Ritscher sieht sich am Leistungsmaximum
Als 19-Jähriger hatte Ritscher selbstbewusst erklärt: „Ich will so weit wie möglich im Leistungshandball kommen, Bundesliga eingeschlossen.“ Heute sieht er sich „an der richtigen Stelle angekommen“. Er glaubt, sein Leistungsmaximum erreicht zu haben, „bin, was meine Leistungen betrifft, da, wo ich hingehöre“, sagt er.
Ritscher hofft, noch lange leistungsorientiert Handball spielen zu können. Nur weitere schwere Verletzungen könnten ihn da zum Umdenken bringen.
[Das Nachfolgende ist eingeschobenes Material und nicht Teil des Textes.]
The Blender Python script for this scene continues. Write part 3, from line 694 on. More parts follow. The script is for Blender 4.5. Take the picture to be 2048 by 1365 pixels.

Zweimal hatte es ihn bereits am Knie erwischt, einmal heftig an der Schulter.
Nach den schwachen Leistungen des VfL Fredenbeck in den vergangenen drei verlorenen Auswärtsspielen steigt der Druck auf Jakob Ritscher und die Mannschaft. Vor allem die erfahrenen Spieler sind jetzt gefordert, das Team im Kampf um die erforderlichen Punkte für den Klassenerhalt zu führen.
Nächster Gegner: Ahlener SG
Die Ahlener SG (4:10 Punkte) dürfte ein unangenehmer Gegner werden, der zuletzt mit Heimsiegen gegen den TSV Anderten und den Wilhelmshavener HV Selbstvertrauen getankt hat. Trainer Matthias Steinkamp erwartet am Samstag (19.30 Uhr) in der Geestlandhalle „eine Reaktion“ der Mannschaft. Die Fans bittet er um lautstarke Unterstützung. Die brauche die Mannschaft jetzt, um im Kampf gegen den Abstieg wieder in die Spur zu kommen.